Craven’s original film, an obvious riff on Hooper’s Texas Chainsaw Massacre, is certainly no masterpiece, but it is a great example of the American horror genre’s tendencies in the 1970s, especially its focus on familial tensions and darkness in the heartland. The remake keeps the same scenario, in which members of an extended family is stranded in a particularly remote part of the New Mexico desert wasteland and soon find themselves being hunted by a band of mutant miners who resisted forced evacuation during American atomic bomb testing several decades earlier. The mutants as bastard product of American militarism was a potent theme in the immediate post-Vietnam era, and in many ways it still works in today’s era of Iraq-as-Vietnam.

Part of Craven’s theme in the original was the inherent violence of all humankind, which Aja keeps surprisingly potent here, even if it is frequently overstated. The main character is Doug Bukowski (Aaron Stanford), the much-maligned son-in-law of staunch right-winger patriarch Bob (Ted Levine) and his submissive wife Ethel (Kathleen Quinlan).
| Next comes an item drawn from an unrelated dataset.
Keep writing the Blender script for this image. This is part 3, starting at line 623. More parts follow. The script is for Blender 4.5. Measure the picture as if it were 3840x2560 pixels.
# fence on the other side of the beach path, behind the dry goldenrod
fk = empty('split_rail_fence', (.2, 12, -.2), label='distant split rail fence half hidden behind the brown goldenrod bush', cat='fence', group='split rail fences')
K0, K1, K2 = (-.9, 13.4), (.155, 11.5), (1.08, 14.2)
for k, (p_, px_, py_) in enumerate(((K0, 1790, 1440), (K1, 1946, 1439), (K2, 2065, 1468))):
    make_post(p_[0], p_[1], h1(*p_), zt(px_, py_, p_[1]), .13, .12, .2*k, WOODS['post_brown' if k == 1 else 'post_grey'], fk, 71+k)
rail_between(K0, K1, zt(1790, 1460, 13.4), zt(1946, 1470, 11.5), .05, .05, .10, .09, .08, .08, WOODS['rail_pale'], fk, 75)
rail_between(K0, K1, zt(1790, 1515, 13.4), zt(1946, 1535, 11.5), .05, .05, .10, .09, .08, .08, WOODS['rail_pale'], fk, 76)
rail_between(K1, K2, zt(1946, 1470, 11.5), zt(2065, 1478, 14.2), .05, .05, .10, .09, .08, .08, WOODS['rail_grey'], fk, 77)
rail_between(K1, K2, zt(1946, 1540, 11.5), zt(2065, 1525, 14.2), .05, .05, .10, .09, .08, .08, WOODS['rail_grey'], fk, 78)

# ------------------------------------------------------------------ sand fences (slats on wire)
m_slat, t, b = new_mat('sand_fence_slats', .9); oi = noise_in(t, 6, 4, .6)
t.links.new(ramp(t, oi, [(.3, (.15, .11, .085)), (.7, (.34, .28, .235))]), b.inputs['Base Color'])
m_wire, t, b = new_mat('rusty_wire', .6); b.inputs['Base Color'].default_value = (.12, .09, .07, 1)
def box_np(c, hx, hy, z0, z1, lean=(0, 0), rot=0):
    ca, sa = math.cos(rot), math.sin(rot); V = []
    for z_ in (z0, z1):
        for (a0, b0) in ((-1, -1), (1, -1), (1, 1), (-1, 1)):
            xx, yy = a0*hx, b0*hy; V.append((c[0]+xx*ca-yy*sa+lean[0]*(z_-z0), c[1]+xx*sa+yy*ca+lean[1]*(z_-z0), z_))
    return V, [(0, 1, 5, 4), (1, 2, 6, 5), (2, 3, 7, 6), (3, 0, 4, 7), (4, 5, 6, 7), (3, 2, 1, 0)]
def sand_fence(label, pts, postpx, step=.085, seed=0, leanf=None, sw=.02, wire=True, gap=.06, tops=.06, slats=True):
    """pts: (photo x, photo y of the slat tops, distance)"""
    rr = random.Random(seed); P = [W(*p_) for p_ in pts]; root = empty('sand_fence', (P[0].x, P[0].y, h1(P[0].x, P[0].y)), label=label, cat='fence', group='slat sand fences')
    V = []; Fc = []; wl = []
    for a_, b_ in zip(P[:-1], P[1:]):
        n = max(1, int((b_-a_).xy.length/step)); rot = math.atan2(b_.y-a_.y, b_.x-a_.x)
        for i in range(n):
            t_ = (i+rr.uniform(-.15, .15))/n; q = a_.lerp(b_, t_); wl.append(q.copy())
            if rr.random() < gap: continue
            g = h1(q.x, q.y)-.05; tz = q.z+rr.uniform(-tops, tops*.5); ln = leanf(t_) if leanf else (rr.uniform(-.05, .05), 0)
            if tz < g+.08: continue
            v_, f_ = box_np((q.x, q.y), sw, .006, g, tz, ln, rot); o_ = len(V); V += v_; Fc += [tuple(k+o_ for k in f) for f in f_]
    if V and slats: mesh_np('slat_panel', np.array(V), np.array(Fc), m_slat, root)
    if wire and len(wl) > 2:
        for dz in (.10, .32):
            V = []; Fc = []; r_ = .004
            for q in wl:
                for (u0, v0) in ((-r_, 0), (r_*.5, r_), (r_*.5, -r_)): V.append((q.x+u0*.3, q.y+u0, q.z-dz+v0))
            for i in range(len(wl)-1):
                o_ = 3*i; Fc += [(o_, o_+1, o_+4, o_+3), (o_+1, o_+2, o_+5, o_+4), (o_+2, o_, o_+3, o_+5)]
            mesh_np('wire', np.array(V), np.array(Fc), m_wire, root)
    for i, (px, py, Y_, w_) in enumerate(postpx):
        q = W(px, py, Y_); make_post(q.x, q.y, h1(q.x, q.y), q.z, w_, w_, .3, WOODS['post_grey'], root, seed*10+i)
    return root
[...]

Doug, with his glasses, stylish clothes, and cell phone obsession, is feminized from the outset, with jokes made about his lack of experience with guns and status as the only Democrat in the family.

Yet, as the rest of the family falls victim to the clan of mutated cannibals living in the desert hills (Big Bob, as he’s called, is burned alive in the film’s most horrifying scene, a none-too-symbolic stab at outsized redneck egos everywhere), Doug comes into his own as he ventures forth to save his infant baby from becoming the clan’s next meal. He becomes the movie’s “Final Girl,” outwardly masculinized by his violent ordeal. It isn’t long before Doug is swinging pickaxes into mutant skulls and getting drenched head to toe in gore (which is apparently one of Aja’s signature devices). Other characters also find their inner Rambos as they fight off the mutants, including the teenager daughter and son (Emilie de Ravin and Dan Byrd), who forego direct violence for clever booby traps.
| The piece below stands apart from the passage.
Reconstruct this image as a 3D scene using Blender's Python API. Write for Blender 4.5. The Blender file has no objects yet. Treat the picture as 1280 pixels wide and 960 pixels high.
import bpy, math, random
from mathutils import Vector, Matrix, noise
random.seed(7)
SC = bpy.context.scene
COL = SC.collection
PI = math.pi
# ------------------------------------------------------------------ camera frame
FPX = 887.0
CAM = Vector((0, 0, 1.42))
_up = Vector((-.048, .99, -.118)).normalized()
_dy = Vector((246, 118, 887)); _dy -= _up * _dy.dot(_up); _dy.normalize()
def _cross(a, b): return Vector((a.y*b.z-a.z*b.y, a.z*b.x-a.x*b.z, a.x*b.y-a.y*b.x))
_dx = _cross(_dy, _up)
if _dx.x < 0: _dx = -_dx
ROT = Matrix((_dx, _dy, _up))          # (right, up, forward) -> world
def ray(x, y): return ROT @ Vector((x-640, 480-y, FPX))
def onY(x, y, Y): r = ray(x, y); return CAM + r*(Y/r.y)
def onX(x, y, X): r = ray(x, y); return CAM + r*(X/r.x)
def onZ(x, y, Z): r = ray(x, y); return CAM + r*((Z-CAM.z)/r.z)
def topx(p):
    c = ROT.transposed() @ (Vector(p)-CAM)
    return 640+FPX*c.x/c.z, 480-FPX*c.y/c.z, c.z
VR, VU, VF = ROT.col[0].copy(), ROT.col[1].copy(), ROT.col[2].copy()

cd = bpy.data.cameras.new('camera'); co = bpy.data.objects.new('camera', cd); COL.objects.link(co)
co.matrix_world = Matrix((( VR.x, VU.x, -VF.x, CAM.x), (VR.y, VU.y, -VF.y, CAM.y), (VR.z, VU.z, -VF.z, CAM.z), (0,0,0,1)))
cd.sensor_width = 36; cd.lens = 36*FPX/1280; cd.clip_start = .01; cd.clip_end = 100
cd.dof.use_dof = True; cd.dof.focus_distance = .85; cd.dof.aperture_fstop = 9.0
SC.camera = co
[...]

Keeping in step with the increased production values of the rest of the ’70s horror remakes, the make-up effects in The Hills Have Eyes are significantly advanced from those of its predecessor 29 years ago. Horror vets Greg Nicotero and Howard Berger give us atomic mutants with truly frightening visages, even if their characters are ultimately interchangeable monstrosities (the only real stand-out is the one called “Big Brain” in the credits, who is confined to a wheelchair because his mutated head is so large he can’t hold it up with his neck). The film also makes good on the kind of grisly graphic violence the MPAA had clamped down on in the late 1980s, but is now allowing to pour out like so much blood.
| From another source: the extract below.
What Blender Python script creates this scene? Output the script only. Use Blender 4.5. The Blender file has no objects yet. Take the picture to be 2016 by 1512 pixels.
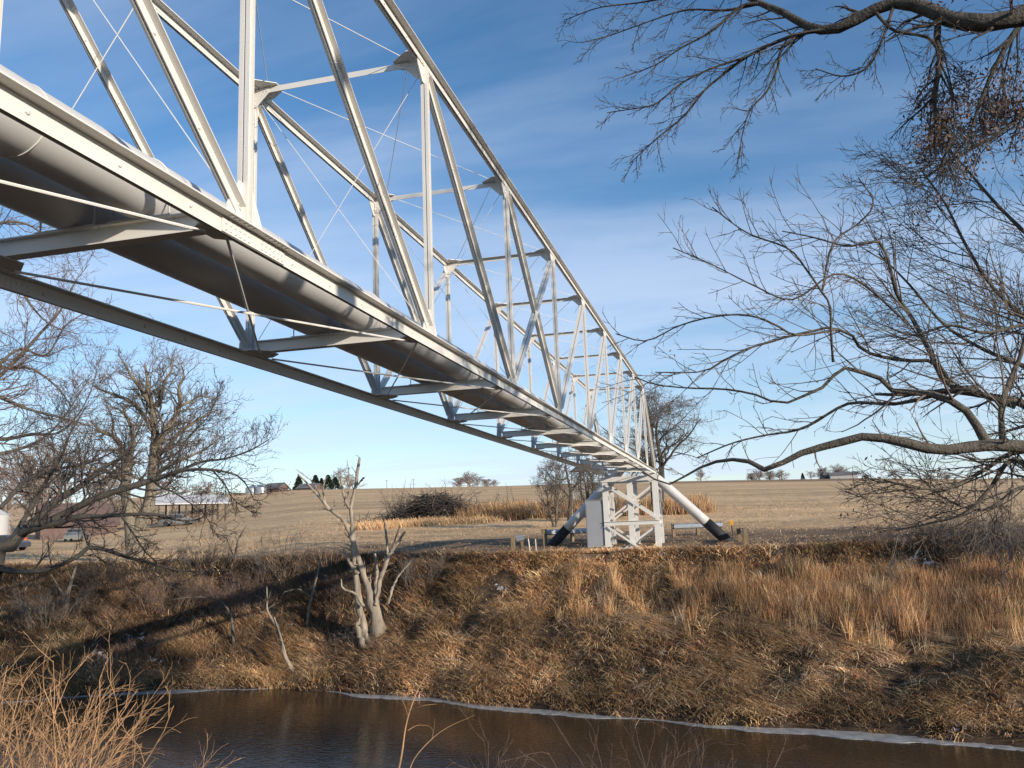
import bpy, math, random
import numpy as np
from mathutils import Vector, Matrix

# ------------------------------------------------------------------ camera, sky, sun, exposure
sc = bpy.context.scene
RAD = math.radians
P = 4.5                      # truss panel length in metres
CAM = np.array([.8225*P, -1.3026*P, 5.6]); FPX = 1640.2
YAW, PIT, ROL = -.2451, .1644, -.0376
_cy, _sy, _cp, _sp = math.cos(YAW), math.sin(YAW), math.cos(PIT), math.sin(PIT)
FW = np.array([_sy*_cp, _cy*_cp, _sp]); _r0 = np.array([_cy, -_sy, 0.]); _u0 = np.cross(_r0, FW)
RT = math.cos(ROL)*_r0 + math.sin(ROL)*_u0; UP = -math.sin(ROL)*_r0 + math.cos(ROL)*_u0
cd = bpy.data.cameras.new('camera'); camo = bpy.data.objects.new('camera', cd)
sc.collection.objects.link(camo); sc.camera = camo
camo.matrix_world = Matrix(((RT[0], UP[0], -FW[0], CAM[0]), (RT[1], UP[1], -FW[1], CAM[1]), (RT[2], UP[2], -FW[2], CAM[2]), (0, 0, 0, 1)))
cd.sensor_fit = 'HORIZONTAL'; cd.sensor_width = 36.; cd.lens = 36.*FPX/2016.
cd.clip_start = .1; cd.clip_end = 6000

SUN_AZ, SUN_EL = 62., 15.5   # degrees from -Y toward +X, elevation
S = np.array([math.cos(RAD(SUN_EL))*math.sin(RAD(SUN_AZ)), -math.cos(RAD(SUN_EL))*math.cos(RAD(SUN_AZ)), math.sin(RAD(SUN_EL))])
sl = bpy.data.lights.new('sun', 'SUN'); sl.energy = 4.9; sl.angle = RAD(.55); sl.color = (1., .885, .75)
so = bpy.data.objects.new('sun', sl); sc.collection.objects.link(so)
so.rotation_euler = Vector(S).to_track_quat('Z', 'Y').to_euler()

w = bpy.data.worlds.new('World'); sc.world = w; w.use_nodes = True
nt = w.node_tree; nt.nodes.clear(); N = nt.nodes.new; Lk = nt.links.new
wo = N('ShaderNodeOutputWorld'); bg = N('ShaderNodeBackground'); bg.inputs['Strength'].default_value = .15
sky = N('ShaderNodeTexSky'); sky.sky_type = 'NISHITA'; sky.sun_disc = False
sky.sun_elevation = RAD(SUN_EL); sky.sun_rotation = math.atan2(S[0], S[1]); sky.altitude = 300
sky.air_density = 1.0; sky.dust_density = .1; sky.ozone_density = 2.6
tc = N('ShaderNodeTexCoord'); sep = N('ShaderNodeSeparateXYZ'); Lk(tc.outputs['Generated'], sep.inputs[0])
def mth(op, a, b=None, c=None):
    n = N('ShaderNodeMath'); n.operation = op
    for i, v in enumerate((a, b, c)):
        if v is None: continue
        if isinstance(v, (int, float)): n.inputs[i].default_value = v
        else: Lk(v, n.inputs[i])
    return n.outputs[0]
zc = mth('ADD', mth('MAXIMUM', sep.outputs[2], 0.), .12)
cx_ = mth('DIVIDE', sep.outputs[0], zc); cy_ = mth('DIVIDE', sep.outputs[1], zc)
cmb = N('ShaderNodeCombineXYZ'); Lk(cx_, cmb.inputs[0]); Lk(cy_, cmb.inputs[1])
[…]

Yet, even with its effective moments and overall sense of sun-baked dread, there is still a sense of nagging disappointment in The Hills Have Eyes, which is possibly a product of its remake status. Couldn’t all that time, energy, and talent have been put toward bringing new horrific visions to life, rather than refashioning the nightmares of a previous generation? Aja continues to prove that he knows how to generate both tension and shock, and we can only hope that he hitches his talents to original material next time. The horror remake fever of the early 2000s may produce some tidy profits for producers (which is why we can expect more), but it’s hard not to think that future film historians will look back on it as an era whose primary achievement was to make us look back rather than forward.